Payne v. Universal Life Insurance

Mrs. Payne, the beneficiary, sued on a life insurance policy, pleading the policy and compliance with its terms. Defendant insurance company admitted issuance of the policy and pleaded that the policy had lapsed for nonpayment of premiums. It was admitted that the policy was in force until August 19, 1935. The parties will be referred to as plaintiff and defendant. Judgment was for plaintiff, and this appeal is duly prosecuted.

Plaintiff's evidence was to the effect that one week before insured died the agent of defendant called on insured and announced he had come to collect for the insurance; that insured paid him $1.20 and took a receipt therefor; that nothing was mentioned in the conversation about the policy being lapsed or delinquent; that the receipt recited nothing to that effect; that the receipt given was, one *Page 530 week later, handed back to defendant's agent and that he substituted for it another receipt which was in evidence.

Defendant offered evidence tending to prove the premiums had been in arrears some sixteen weeks prior to one week before death of insured; that the policy had been lapsed on August 19, 1935, for nonpayment of dues; that the money paid about October 15, 1935, was a deposit on such arrearages and the understanding was that when the balance thereof was collected the policy would be reinstated. It was shown that defendant had many times accepted premiums when same were more than four weeks in arrears and waived the forfeiture provisions of the policy. This was sufficient evidence of waiver and plaintiff pleaded waiver in an insurance case when she pleaded the policy and performance of its terms. [Andrus et al., v. Fidelity Mutual Life Ins. Assn.,168 Mo. 151, l.c. 161; Block v. U.S. Fid. Guar. Co., 316 Mo. 278, l.c. 297.]

Plaintiff made a prima facie case when she introduced the policy and proved death of insured. The burden was on defendant to prove nonpayment of premiums and lapse. [Novosel v. Mid-West Life Ins. Co. of Missouri, 276 S.W. 87, l.c. 88; Harris v. Security Life Insurance Company of America, 248 Mo. 304, l.c. 318.] Having made out a prima facie case, plaintiff was entitled to go to the jury on the question of nonpayment of premiums, and it was for the jury to weigh and pass upon the sufficiency of defendant's evidence tending to show nonpayment. [Hay et al., v. Bankers' Life Co., 231 S.W. 1035, l.c. 1039, 1040.] The jury was not bound to believe the evidence of defendant on question of nonpayment, even though it was unimpeached, where there was no undisputed documentary evidence of such a character that the court could declare its legal effect. [Girvin v. Metropolitan Life Ins. Co., 84 S.W.2d 644, l.c. 645, 646.] There was no such documentary evidence in this case, and the question of nonpayment was one for the jury.

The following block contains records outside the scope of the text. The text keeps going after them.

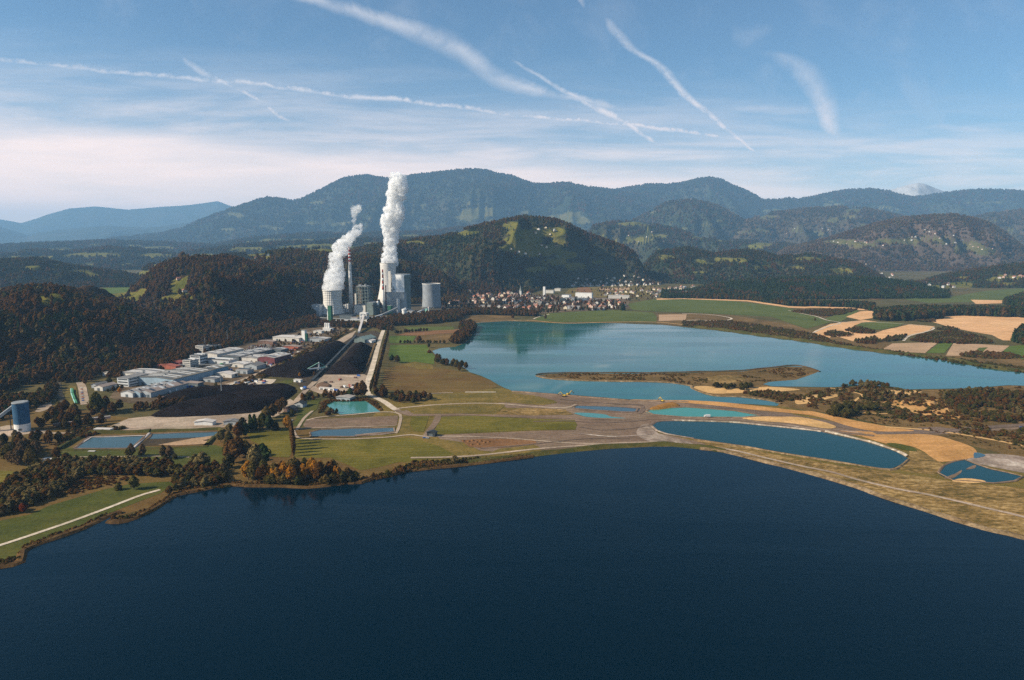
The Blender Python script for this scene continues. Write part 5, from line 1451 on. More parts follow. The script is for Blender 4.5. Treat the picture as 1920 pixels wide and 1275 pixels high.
# ------------------------------------------------------------------ power plant and industry
C = {}
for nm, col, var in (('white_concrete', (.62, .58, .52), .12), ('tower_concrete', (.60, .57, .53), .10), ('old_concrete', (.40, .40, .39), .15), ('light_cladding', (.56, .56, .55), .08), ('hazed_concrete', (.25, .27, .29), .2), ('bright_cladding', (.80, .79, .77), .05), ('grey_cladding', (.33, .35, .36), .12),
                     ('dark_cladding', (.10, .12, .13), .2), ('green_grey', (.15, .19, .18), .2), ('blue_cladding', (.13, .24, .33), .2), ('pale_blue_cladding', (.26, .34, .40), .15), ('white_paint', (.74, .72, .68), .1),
                     ('red_paint', (.40, .05, .03), .15), ('maroon_wall', (.16, .045, .05), .2), ('brick_red', (.34, .10, .06), .2), ('dark_steel', (.035, .04, .042), .2), ('steel', (.25, .26, .26), .2),
                     ('teal_steel', (.22, .44, .36), .15), ('dark_green', (.02, .11, .06), .2), ('green_pipe', (.05, .22, .09), .2), ('blue_silo', (.03, .10, .19), .25), ('cream_wall', (.62, .53, .38), .1),
                     ('glass', (.03, .04, .05), .2), ('salmon_wall', (.52, .34, .27), .1), ('orange_roof', (.31, .12, .07), .2), ('brown_roof', (.17, .10, .075), .25), ('white_wall', (.58, .54, .48), .1),
                     ('blue_paint', (.03, .10, .32), .1), ('tyre', (.015, .015, .016), .1), ('yellow_paint', (.52, .34, .04), .15)):
    C[nm] = paint(nm, col, var)
C['glass'].node_tree.nodes['Principled BSDF'].inputs['Roughness'].default_value = .2
R = {}
R['pale'] = paint('pale_roof', (.36, .325, .29), .2, .06, .8, False, ('X', .09, .25))
R['grey'] = paint('grey_roof', (.20, .19, .18), .25, .06, .8, False, ('X', .09, .35))
R['olive'] = paint('olive_grey_roof', (.17, .15, .12), .25, .06, .8, False, ('X', .12, .45))
R['brown'] = paint('brown_sheet_roof', (.30, .23, .19), .2, .06, .8, False, ('Y', .1, .25))
R['red'] = paint('red_sheet_roof', (.30, .09, .06), .2, .06, .8, False)
R['white'] = paint('white_roof', (.54, .49, .44), .12, .06, .8, False)
STR = math.radians(-18)


def at(px, py, z=.4):
    x, y = G(px, py)
    return (x, y, z)


def lattice_tower_mat():
    m = paint('lattice_concrete', (.62, .59, .54), .08)
    g = NG(m.node_tree)
    bs = g.n['Principled BSDF']
    tc = g.new('ShaderNodeTexCoord')
    sp = g.new('ShaderNodeSeparateXYZ'); g.l.new(tc.outputs['Object'], sp.inputs[0])
    an = g.math('ARCTAN2', sp.outputs[1], sp.outputs[0])
    a = g.math('MULTIPLY', an, 14); z = g.math('MULTIPLY', sp.outputs[2], .55)
    w = g.math('MULTIPLY', g.math('SINE', g.math('ADD', a, z)), g.math('SINE', g.math('SUBTRACT', a, z)))
    b = g.new('ShaderNodeBump'); b.inputs['Strength'].default_value = 1; b.inputs['Distance'].default_value = .7
    g.l.new(w, b.inputs['Height']); g.l.new(b.outputs[0], bs.inputs['Normal'])
    return m


def cooling_tower(px, py, h, r_base, r_waist, r_top, mat, label, waist=.72):
    t = empty('cooling_tower', at(px, py, 0), 0, label, 'cooling tower', 'cooling towers of the power plant')
    n = 22
    prof = []
    for i in range(n + 1):
        q = i / n
        if q < waist: r = r_waist + (r_base - r_waist) * (1 - q / waist) ** 1.75
        else: r = r_waist + (r_top - r_waist) * ((q - waist) / (1 - waist)) ** 1.6
        prof.append((r, 5 + (h - 5) * q))
    b = MB()
    inner = [(r - 1.2, z) for r, z in prof]
    b.lathe(prof + inner[::-1] + [prof[0]], 56, cap=False)
    b.build('shell', mat, t, True)
    b = MB(); b.lathe([(prof[-1][0] + .9, h - 1.6), (prof[-1][0] + .9, h + .5), (prof[-1][0] - 1.5, h + .5), (prof[-1][0] - 1.5, h - 1.6), (prof[-1][0] + .9, h - 1.6)], 56, cap=False)
    b.build('rim', C['white_concrete'], t)
    b = MB()
    for i in range(28):
        a0 = 6.283 * i / 28; a1 = 6.283 * (i + .5) / 28
        rb = prof[0][0]
        for s in (1, -1):
            b.tube((math.cos(a0) * (rb + .8), math.sin(a0) * (rb + .8), 0), (math.cos(a0 + s * .11) * rb, math.sin(a0 + s * .11) * rb, 5.4), .5, n=5)
    b.build('support_ring', C['old_concrete'], t)
    return t


ct1 = cooling_tower(624.5, 590, 83, 37, 30, 31.5, lattice_tower_mat(), 'short cooling tower with lattice pattern and a slanting plume', .62)
ct2 = cooling_tower(729.5, 574.5, 164, 49, 28.5, 30, C['tower_concrete'], 'tallest cooling tower with a straight white plume', .70)
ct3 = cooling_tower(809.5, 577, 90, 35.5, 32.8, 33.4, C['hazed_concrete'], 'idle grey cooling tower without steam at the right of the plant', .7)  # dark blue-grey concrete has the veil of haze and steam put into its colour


def stack(px, py, h, r0, r1, bands, label, body, low=None):
    t = empty('chimney', at(px, py, 0), 0, label, 'chimney', 'striped chimneys')
    def rr(z): return r0 + (r1 - r0) * z / h
    def seg(z0, z1, nm, mat):
        b = MB(); b.lathe([(rr(z0), z0), (rr(z1), z1)], 24); b.build(nm, mat, t, True)
    z = 0
    cur = 0
    first = bands[0][0]
    seg(0, first * h, 'shaft', body)
    for a, c, red in bands:
        seg(a * h + .05, c * h - .05, 'band', C['red_paint'] if red else C['white_paint'])
    for q in (.30, .66):
        b = MB(); b.lathe([(rr(q * h) + .1, q * h - 1), (rr(q * h) + 1.4, q * h - .6), (rr(q * h) + 1.4, q * h + .4), (rr(q * h) + .1, q * h + .6)], 24, cap=False)
        b.build('walkway', C['steel'], t)
    return t


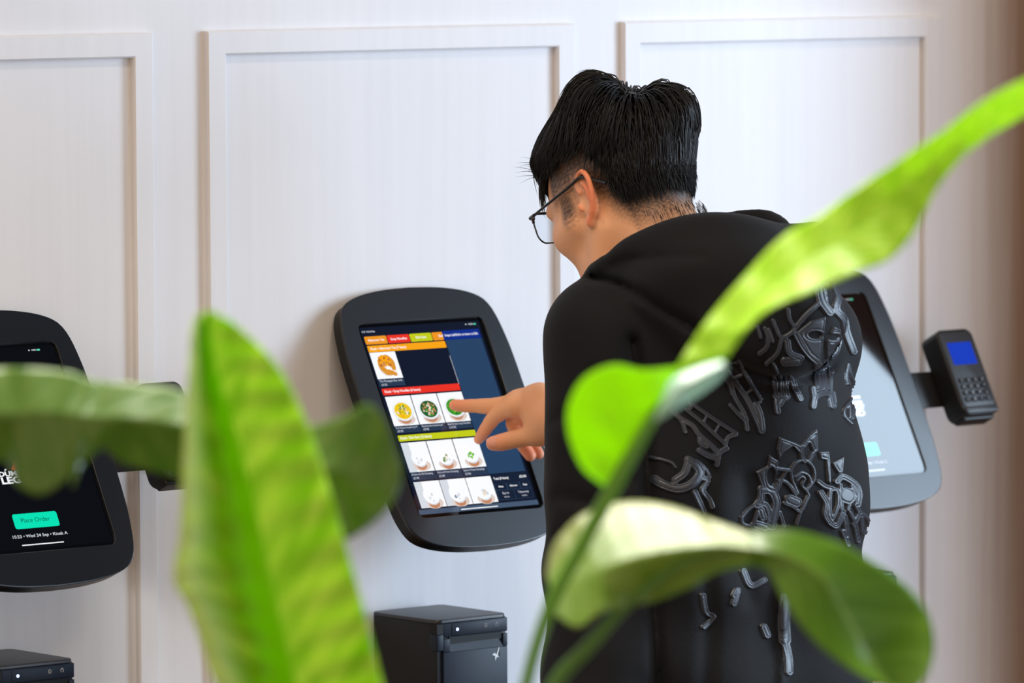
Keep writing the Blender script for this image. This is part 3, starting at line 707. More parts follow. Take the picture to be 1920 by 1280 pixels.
PERSON = bpy.data.objects.new('person', None)
def build_person():
    HVw = HO+HV @ HR.T
    V = np.concatenate([HVw, NV, LV, TV]); n1, n2, n3 = len(HV), len(HV)+len(NV), len(HV)+len(NV)+len(LV)
    Fc = np.concatenate([HF, NF+n1, LF+n2, TF+n3])
    base = np.array(lin((238, 178, 136))); col = np.tile(base, (len(V), 1))
    x, y, z = HV[:, 0], HV[:, 1], HV[:, 2]
    noise = lambda a, b, c, f: 0.5+0.5*np.sin(a*f+1.3*np.sin(b*f*0.83+0.5)+1.7*np.sin(c*f*1.17))
    # shaved temple and nape: dark stubble
    back = np.clip((-y-0.005)/0.05, 0, 1)
    line = 0.010*(1-back)+(-0.070)*back                     # lower limit of stubble
    line = np.where(y > 0.015, 0.002+0.0*y, line)
    jag = 0.006*(noise(x, y, z, 700)-0.5)+0.006*(noise(z, x, y, 1250)-0.5)
    st = np.clip((z-line+jag)/0.042, 0, 1)
    st = st*np.clip((0.066-y)/0.012, 0, 1)
    sb = np.exp(-(((y-0.034)/0.014)**4))*np.clip((z+0.020+jag)/0.02, 0, 1)*np.clip((0.05-z)/0.03, 0, 1)  # sideburn
    st = np.maximum(st, 0.9*sb)
    ear = np.clip((np.abs(x)-0.0765)/0.006, 0, 1)*np.clip((0.055-np.abs(z))/0.01, 0, 1)*np.clip((0.045+y)/0.01, 0, 1)*np.clip((0.03-y)/0.01, 0, 1)
    st = st*(1-ear)
    hairc = np.array(lin((38, 27, 24)))
    gran = 0.75+0.25*noise(x, y, z, 900)
    a = np.clip(st*gran*1.1, 0, 0.95)[:, None]
    c = base*(1-a)+hairc*a
    red = np.array(lin((240, 130, 88))); e = (0.75*ear)[:, None]; c = c*(1-e)+red*e
    lips = np.exp(-((z+0.057)/0.006)**2)*np.clip((y-0.088)/0.006, 0, 1)*np.clip((0.026-np.abs(x))/0.006, 0, 1)
    c = c*(1-0.6*lips[:, None])+np.array(lin((180, 96, 84)))*0.6*lips[:, None]
    eye = (np.minimum(np.hypot(np.abs(x)-0.032, z-0.004), 9) < 0.0045)*(y > 0.09); c[eye] = lin((30, 22, 18))
    brow = np.exp(-((z-0.026-0.1*(np.abs(x)-0.03))/0.005)**2)*(y > 0.07)*(np.abs(x) > 0.014)*(np.abs(x) < 0.052); c = c*(1-0.8*brow[:, None])+hairc*0.8*brow[:, None]
    col[:n1] = c
    # hand: pinker finger ends, paler thumb nail
    hb = np.array(lin((240, 176, 130))); hpnk = np.array(lin((242, 150, 116)))
    ch = np.tile(hb, (len(NV), 1))
    for p, r in ((HJ['mid'][0], 0.022), (HJ['idx'][0], 0.03), (HJ['th'][0], 0.02), (hp(1000, 1000, -0.04), 0.03)):
        k = np.exp(-(np.linalg.norm(NV-p, axis=1)/r)**2)[:, None]*0.8; ch = ch*(1-k)+hpnk*k
    col[n1:n2] = ch
    o = npmesh('person', V, Fc, 'skin')
    at = o.data.color_attributes.new('tone', 'FLOAT_COLOR', 'POINT')
    at.data.foreach_set('color', np.concatenate([col, np.ones((len(V), 1))], 1).astype(np.float32).ravel())
    tag(o, 'person in a black embroidered hoodie and glasses, seen from behind, finger on the menu screen', 'person')
    return o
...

The acknowledged receipt of premium money one week before death would create a strong presumption that the policy was then in force. If then in force and paid up, it could not be lapsed for nonpayment of premiums until four weeks thereafter, according to the terms of the policy. If the money was paid without condition, as contended by plaintiff, the above facts are sufficient for the jury to find the policy was in full force one week thereafter, when insured died. [Bonnot v. Grand Lodge, B.R.T.,229 Mo. App. 519, l.c. 530, 531.]

In considering the evidence on this point, after verdict, we are bound to assume as true all evidence favorable to plaintiff and reject as untrue all evidence unfavorable. [Bonnot v. Grand Lodge, B.R.T., 229 Mo. App. 519, l.c. 530.] The verdict of the jury will not be disturbed on appeal. *Page 531

Defendant complains of the court modifying its instruction "C," so as to submit the issue of waiver; and of the giving of plaintiff's instruction "4," because the same submitted waiver of the nonpayment of premiums when due, on the grounds plaintiff had not pleaded waiver. It contends the instruction was broader than the pleadings. There is no merit in this contention, for, as stated in the third paragraph of this opinion, it is not necessary, in an insurance case, for plaintiff to specifically plead waiver. See authorities there cited. This is an exception to the general rule that waiver must be specifically pleaded.

Complaint is made of the trial court's refusal to give defendant's instruction "D," which was, at most, an abstract proposition of law. Waiving any question of whether the abstract proposition therein enunciated is or is not the law, the giving of such instructions is generally condemned. [Underwood v. Hall, 3 S.W.2d 1044.] It was not error to refuse to give it. The judgment is affirmed. Campbell, C., concurs.